Whenever there is a deadlock, there will be horse-trading in our conditions. The benefits of being in power are substantial, especially in the states of the north and east where there is little autonomous growth and where interception of government funds and selling of government jobs are major industries. Some rules have been devised for these cases. For instance, the governor is supposed to call the leader of the largest party – although if the largest party has only a quarter of the seats and the next one has one or two less, this rule will not help much. He is supposed to give the leader as little time as possible to face the assembly. But the less time he is given, the less likely a leader is to muster a majority even if he does not try to buy legislators, and the less likely is the emergence of a government. So these rules are inadequate.
Whoever is called first is given a first chance to form government; he also forms an interim government straightaway. Hence the governor is liable to be suspected of bias and favouritism. Certainly in the recent crises, the spotlight has been on the governors, because they had been recently appointed by the UPA government; their partisanship was implicitly assumed. But the house in Goa was patently too disorderly, and the one in Jharkhand was too fractious to yield a clear decision on who should rule; the governors got the blame for what were impossible circumstances. This is not to say that they were right – just that there was no right decision.
The problem of hopelessly divided legislatures was very much on the horizon once the hegemony of the Congress broke down in 1977. To tackle it, Rajiv Gandhi passed the anti-defection law, which requires that for legislators to leave their party without losing their seats, at least a third of the party’s strength had to secede. The law reflected its maker’s lack of intelligence. It gave all secessionists an incentive to belong to smaller parties. A single, independent legislator could change sides any number of times without losing his seat. As long as a party had no more than three members in a legislature, each of them could secede without any risk. The smaller a party, the safer were its members if they wished to secede. There were other fissiparous forces; but Rajiv Gandhi reinforced them. And now we see the result.
The BJP won power with the support of over a dozen small parties; and once it did so, it fell in love with power. So it appointed a commission to suggest ideas about amending the constitution, and hoped it would come up with a formula for making it more difficult to pull down governments. Lal Krishna Advani was strongly in favour of the German rule, that a government could not be voted out unless another government was voted in by a majority. Although Germany has this rule, it has never led to a situation where a government no longer had a majority but continued to rule despite it. No government can survive if its finance bills are voted down by a legislature; so if Advani’s dream had been realized, the government could still have fallen because it had no authority to collect revenue. It just happens that Germany has only four major parties that divide comfortably into two blocks. The Christian Democrats and the Free Democrats comprise the rightist block, whilst the Social Democrats and the Greens form the leftist block. The parties have taken care to form coalitions that last the entire four years’ term of a Parliament.

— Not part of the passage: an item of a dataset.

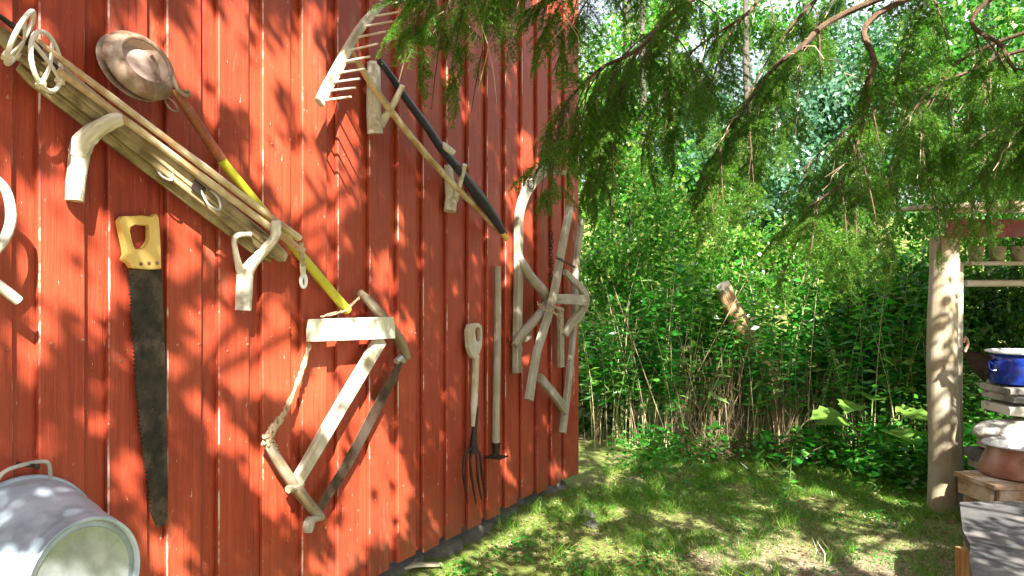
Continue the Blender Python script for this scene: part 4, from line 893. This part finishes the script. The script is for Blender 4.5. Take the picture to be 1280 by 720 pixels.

However, it is not entirely a matter of chance. The Germans have tried to ensure that their Parliament would not be cluttered up with small parties by having a section in their constitution whereby a party that gets less than 5 per cent of the vote gets no seats. They also elect half the seats under the first-past-the-post system that we follow; but they elect the other half on the basis of proportional representation. First-past-the-post is supposed to be more likely to lead to a majority than proportional representation. But proportional representation gives an advantage to parties and to bigger against smaller parties.
A combination of proportional representation and an elimination rule can be devised which would unfailingly result in a majority for a single party. The simplest rule would be to say that only the parties that get the largest and the second largest proportions of the vote would get seats, and that all others would be eliminated. Even proportional representation with a 10 per cent cut-off would result in a clear majority for some party most of the time.
Proportional representation also strengthens parties vis-Ă -vis individual politicians. And whereas money given to a politician signifies corruption, money given without a cause to a party does not: that, anyway, is the convention. Proportional representation is good for the Congress and the BJP.

Hence instead of squabbling like children, indulging in noisy agitations and neglecting their democratic duties, the Congress and the BJP should combine to amend the constitution and make it more favourable to big parties, and hence more conducive to stability.